After removing items that were too vague or overlapped across categories, the final measure included 73 behaviors grouped into 13 domains: mating and relationship guidance, athletics and physical training, mechanical and practical skills, social and moral guidance, competitive encouragement, sexual permissiveness, direct care and domestic support, bonding and emotional support, education and career support, protection, discipline and regulation, wisdom and life guidance, and material provisioning.

Overall, mothers provided more parental investment than fathers when all domains were averaged together, although this difference was especially clear for daughters. Daughters received more investment than sons in mating and relationship guidance, protection, and material provisioning. Sons received more investment than daughters in athletics and physical training, competitive encouragement, and sexual permissiveness. In other words, the findings did not suggest a simple pattern in which one sex received more parental investment overall. Instead, daughters and sons appeared to receive different kinds of investment.

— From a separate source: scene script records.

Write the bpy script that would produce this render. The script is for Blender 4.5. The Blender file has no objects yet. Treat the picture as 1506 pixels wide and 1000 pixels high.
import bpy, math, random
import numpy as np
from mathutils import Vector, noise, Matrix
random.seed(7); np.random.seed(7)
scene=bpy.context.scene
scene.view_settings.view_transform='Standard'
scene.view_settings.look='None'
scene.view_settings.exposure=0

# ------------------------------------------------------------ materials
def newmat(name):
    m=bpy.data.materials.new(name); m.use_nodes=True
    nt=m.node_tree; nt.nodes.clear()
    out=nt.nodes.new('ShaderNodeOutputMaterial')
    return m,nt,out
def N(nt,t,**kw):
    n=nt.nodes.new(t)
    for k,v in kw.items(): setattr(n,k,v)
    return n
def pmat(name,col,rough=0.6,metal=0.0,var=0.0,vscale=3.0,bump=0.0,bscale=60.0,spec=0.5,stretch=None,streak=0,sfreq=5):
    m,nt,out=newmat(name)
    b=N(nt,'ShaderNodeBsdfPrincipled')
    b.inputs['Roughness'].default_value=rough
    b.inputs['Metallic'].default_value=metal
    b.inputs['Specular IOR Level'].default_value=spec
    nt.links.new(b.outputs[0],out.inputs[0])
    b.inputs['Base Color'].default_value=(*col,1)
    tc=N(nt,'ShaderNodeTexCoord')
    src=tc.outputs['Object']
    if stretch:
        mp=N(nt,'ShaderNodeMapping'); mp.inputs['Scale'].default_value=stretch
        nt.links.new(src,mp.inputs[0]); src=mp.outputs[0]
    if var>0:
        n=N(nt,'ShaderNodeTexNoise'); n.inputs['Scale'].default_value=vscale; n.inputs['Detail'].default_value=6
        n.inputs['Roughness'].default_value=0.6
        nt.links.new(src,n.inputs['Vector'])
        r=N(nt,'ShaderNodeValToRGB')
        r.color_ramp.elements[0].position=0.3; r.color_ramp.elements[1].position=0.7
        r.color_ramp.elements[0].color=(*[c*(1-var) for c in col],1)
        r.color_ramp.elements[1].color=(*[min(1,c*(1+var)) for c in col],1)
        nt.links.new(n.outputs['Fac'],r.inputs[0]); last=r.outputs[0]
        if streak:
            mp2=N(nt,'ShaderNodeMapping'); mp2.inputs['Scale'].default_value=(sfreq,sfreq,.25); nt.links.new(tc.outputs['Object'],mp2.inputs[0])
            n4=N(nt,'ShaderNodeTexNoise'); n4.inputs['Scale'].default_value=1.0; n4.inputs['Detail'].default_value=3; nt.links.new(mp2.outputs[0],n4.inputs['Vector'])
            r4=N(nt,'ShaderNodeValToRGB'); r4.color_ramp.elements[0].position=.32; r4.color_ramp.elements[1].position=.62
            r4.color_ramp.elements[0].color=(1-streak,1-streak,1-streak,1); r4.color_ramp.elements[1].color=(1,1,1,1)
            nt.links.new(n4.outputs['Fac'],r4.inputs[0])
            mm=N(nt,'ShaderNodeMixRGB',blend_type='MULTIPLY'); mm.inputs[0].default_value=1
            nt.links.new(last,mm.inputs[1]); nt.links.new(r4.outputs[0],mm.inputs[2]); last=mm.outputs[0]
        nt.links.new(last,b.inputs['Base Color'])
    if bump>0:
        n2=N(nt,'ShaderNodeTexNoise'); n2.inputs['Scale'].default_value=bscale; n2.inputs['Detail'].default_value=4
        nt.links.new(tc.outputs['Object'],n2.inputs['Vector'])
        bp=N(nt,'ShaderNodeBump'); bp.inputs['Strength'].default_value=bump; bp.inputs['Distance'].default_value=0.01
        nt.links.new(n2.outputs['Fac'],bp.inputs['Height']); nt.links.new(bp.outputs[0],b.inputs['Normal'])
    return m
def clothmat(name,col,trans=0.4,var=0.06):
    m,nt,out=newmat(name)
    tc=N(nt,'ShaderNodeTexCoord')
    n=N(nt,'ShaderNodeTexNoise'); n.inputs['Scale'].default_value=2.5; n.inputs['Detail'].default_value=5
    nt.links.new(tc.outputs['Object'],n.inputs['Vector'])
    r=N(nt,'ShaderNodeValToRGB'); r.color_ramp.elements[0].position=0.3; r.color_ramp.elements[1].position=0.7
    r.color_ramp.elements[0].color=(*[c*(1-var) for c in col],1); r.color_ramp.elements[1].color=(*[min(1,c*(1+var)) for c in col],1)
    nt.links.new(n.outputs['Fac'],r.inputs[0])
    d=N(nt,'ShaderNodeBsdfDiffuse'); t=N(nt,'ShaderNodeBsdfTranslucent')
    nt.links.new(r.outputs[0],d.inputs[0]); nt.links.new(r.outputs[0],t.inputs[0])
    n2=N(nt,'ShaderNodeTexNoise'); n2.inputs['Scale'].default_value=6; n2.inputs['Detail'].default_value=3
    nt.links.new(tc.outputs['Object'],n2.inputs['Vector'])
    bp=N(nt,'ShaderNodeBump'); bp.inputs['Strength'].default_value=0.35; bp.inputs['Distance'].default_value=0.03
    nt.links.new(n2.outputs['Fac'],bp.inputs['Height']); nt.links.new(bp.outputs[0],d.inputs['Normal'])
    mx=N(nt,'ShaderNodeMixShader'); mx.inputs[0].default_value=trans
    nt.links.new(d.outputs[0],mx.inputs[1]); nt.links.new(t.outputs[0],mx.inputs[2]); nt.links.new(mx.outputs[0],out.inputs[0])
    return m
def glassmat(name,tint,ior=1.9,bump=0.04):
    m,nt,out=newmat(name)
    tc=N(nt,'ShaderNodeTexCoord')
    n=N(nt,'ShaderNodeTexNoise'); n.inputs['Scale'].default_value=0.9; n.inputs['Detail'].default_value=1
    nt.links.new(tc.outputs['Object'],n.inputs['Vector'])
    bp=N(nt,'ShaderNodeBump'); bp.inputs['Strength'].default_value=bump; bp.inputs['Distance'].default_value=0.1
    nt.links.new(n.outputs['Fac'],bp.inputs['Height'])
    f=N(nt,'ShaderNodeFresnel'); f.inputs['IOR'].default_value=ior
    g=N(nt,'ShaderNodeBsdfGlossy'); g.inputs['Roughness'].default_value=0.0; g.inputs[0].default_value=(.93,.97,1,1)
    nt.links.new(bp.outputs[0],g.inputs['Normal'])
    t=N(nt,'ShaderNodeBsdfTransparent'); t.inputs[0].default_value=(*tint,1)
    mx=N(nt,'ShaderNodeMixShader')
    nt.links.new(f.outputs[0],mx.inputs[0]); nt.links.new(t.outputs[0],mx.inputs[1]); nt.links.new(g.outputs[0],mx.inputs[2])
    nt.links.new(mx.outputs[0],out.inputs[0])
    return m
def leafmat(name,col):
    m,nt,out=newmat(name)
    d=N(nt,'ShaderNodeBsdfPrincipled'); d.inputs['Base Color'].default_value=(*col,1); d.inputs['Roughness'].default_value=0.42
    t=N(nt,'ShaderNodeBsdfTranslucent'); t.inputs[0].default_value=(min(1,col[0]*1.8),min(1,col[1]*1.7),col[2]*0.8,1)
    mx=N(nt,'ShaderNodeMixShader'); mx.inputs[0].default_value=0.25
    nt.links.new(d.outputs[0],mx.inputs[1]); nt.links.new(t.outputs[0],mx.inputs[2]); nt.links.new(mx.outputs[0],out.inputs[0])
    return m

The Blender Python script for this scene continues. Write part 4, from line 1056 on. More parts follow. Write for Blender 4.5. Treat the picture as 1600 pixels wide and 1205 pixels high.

The results also showed clear differences between mothers and fathers. Mothers invested more than fathers in direct care and domestic support, bonding and emotional support, social and moral guidance, discipline and regulation, mating and relationship guidance, and wisdom and life guidance. Fathers invested more than mothers in athletics and physical training, as well as mechanical and practical skills.

Some domains showed no meaningful sex differences, including education and career support, where mothers and fathers invested similarly and daughters and sons received similar levels of support.

Several interactions also emerged. Mothers showed a stronger daughter-focused pattern in mating and relationship guidance, whereas fathers showed stronger son-focused patterns in athletics and physical training, and mechanical and practical skills.

The authors noted that the sample was relatively small and drawn from a Western, educated, industrialized, rich, and democratic context (WEIRD), which limits how confidently the findings can be generalized across cultures.

The study, “Sex Biases in Patterns of Parental Investment,” was authored by F. Sid Dougan, William Costello, and David M. Buss.